* REQUIREMENT: Quote exactly the lines spanning from the top of the data below to the line that contains "R_ = math.radians", including both.
# RECORDED DATA start
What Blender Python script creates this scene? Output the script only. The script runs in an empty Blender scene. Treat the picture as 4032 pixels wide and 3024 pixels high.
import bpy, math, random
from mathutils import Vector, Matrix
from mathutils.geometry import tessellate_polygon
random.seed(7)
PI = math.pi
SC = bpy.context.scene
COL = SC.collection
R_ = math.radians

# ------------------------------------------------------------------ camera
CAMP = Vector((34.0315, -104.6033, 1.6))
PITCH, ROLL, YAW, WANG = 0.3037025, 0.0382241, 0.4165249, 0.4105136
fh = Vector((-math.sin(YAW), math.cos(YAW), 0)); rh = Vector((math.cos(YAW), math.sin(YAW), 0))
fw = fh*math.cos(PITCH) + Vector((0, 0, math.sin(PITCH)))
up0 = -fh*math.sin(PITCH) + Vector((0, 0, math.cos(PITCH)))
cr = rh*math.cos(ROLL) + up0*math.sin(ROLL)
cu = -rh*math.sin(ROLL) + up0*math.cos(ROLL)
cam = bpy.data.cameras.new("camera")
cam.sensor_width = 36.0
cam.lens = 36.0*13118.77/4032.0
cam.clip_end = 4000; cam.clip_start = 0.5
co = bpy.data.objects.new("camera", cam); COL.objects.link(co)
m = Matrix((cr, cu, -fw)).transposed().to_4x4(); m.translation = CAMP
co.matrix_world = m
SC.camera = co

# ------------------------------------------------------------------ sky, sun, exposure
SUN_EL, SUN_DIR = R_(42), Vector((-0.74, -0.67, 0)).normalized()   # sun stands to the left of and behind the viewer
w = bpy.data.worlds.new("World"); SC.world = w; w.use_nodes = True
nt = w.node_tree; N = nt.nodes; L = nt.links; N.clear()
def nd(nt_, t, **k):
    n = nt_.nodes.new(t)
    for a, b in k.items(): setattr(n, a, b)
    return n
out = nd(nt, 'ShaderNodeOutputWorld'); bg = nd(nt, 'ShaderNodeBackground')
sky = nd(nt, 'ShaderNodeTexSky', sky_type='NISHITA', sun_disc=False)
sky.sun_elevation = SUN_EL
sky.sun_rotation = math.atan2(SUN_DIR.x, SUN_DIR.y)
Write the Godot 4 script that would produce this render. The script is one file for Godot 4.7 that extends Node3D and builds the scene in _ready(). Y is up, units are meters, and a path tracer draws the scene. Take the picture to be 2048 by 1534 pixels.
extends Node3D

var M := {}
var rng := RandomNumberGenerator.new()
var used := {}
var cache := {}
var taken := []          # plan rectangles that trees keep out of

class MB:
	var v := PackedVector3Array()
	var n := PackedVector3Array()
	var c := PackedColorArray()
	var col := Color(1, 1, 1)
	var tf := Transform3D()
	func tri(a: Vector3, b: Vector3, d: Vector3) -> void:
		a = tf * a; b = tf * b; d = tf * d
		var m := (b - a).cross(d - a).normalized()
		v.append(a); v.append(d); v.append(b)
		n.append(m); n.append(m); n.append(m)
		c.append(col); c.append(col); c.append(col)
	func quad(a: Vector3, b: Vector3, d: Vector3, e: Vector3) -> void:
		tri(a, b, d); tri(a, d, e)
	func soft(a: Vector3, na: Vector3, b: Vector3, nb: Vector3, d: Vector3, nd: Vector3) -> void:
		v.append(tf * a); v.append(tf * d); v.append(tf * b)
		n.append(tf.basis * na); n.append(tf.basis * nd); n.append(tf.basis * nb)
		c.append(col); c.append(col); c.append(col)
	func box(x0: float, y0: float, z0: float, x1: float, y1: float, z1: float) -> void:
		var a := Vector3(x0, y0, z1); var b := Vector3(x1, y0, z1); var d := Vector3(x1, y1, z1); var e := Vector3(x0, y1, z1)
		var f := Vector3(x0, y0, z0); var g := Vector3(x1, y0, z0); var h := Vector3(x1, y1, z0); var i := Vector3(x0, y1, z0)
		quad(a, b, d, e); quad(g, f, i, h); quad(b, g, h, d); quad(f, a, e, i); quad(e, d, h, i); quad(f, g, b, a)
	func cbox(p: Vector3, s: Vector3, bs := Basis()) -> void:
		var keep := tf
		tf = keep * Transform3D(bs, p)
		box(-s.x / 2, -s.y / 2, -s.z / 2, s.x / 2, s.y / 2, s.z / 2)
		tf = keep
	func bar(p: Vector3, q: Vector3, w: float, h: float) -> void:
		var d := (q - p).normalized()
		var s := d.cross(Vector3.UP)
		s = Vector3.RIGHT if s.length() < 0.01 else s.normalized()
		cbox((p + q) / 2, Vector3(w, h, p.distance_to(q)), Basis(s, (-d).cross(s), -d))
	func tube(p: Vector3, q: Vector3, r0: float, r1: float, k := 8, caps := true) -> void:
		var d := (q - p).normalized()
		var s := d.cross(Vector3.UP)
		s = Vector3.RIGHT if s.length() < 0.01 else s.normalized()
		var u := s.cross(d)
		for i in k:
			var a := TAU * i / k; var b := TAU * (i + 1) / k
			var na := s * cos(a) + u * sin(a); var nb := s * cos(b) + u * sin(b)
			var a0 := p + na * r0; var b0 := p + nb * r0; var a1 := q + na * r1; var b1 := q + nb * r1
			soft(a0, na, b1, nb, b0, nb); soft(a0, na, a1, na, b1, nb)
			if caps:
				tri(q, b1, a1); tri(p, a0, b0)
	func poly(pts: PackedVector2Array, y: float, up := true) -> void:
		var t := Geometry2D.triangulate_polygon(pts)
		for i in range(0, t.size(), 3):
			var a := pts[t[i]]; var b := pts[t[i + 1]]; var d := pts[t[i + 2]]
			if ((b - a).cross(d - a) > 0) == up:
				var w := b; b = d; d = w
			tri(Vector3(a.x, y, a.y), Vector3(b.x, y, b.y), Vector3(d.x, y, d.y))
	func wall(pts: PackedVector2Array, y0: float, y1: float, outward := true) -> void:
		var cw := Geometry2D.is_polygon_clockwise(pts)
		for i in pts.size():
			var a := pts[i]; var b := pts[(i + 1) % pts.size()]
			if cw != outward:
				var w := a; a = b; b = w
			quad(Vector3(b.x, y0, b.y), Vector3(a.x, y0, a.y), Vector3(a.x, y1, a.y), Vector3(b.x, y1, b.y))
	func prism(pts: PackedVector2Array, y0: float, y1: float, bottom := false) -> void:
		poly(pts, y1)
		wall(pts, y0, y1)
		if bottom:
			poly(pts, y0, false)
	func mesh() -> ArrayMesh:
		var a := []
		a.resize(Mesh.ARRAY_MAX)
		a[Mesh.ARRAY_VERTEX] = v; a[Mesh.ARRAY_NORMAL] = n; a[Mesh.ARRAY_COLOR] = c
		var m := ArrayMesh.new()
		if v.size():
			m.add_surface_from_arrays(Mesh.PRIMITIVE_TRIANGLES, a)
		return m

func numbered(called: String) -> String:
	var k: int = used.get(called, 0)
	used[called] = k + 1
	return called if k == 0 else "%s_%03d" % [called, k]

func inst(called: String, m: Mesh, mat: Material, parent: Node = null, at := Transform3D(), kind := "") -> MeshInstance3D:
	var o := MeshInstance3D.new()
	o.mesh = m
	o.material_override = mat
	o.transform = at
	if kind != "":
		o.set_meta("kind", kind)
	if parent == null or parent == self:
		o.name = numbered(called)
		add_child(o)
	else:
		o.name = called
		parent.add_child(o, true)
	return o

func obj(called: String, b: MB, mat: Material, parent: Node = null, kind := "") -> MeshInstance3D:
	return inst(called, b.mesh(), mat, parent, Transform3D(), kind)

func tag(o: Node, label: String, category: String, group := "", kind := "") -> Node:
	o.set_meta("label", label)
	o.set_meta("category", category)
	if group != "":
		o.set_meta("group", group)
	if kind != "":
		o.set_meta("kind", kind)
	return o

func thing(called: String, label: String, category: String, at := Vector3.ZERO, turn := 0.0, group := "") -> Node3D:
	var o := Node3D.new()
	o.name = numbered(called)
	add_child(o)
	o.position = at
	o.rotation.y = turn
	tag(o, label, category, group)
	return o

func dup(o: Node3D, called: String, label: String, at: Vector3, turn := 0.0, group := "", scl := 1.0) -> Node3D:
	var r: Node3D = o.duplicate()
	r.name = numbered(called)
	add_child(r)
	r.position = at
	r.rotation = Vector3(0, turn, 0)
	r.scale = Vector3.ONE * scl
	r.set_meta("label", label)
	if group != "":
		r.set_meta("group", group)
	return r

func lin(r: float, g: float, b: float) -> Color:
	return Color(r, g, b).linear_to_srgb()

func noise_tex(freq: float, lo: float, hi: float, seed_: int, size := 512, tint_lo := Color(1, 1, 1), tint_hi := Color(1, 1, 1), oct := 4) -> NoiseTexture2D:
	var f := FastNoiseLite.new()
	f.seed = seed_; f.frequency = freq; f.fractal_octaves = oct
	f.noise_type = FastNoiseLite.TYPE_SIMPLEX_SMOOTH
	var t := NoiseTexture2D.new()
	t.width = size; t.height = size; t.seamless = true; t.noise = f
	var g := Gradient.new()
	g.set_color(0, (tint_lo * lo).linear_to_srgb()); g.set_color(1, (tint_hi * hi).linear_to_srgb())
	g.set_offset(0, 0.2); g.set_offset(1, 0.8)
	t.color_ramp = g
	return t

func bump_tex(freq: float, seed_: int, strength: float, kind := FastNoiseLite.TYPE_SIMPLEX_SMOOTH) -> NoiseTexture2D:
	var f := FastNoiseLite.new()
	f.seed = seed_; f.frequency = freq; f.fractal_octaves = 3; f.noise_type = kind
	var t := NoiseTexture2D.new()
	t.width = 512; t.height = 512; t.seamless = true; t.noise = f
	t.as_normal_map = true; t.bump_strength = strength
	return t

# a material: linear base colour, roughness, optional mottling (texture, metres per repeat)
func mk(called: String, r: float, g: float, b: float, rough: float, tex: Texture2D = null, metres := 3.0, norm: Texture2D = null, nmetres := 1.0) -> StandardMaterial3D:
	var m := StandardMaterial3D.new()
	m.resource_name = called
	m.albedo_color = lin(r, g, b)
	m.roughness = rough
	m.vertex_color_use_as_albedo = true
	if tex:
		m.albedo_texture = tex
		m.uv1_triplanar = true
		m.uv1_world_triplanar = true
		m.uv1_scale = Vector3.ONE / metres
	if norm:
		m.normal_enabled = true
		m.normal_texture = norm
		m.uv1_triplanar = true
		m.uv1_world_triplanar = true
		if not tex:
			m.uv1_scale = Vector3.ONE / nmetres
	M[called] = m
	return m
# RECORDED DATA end
* EXERCISE RESPONSE:
What Blender Python script creates this scene? Output the script only. The script runs in an empty Blender scene. Treat the picture as 4032 pixels wide and 3024 pixels high.
import bpy, math, random
from mathutils import Vector, Matrix
from mathutils.geometry import tessellate_polygon
random.seed(7)
PI = math.pi
SC = bpy.context.scene
COL = SC.collection
R_ = math.radians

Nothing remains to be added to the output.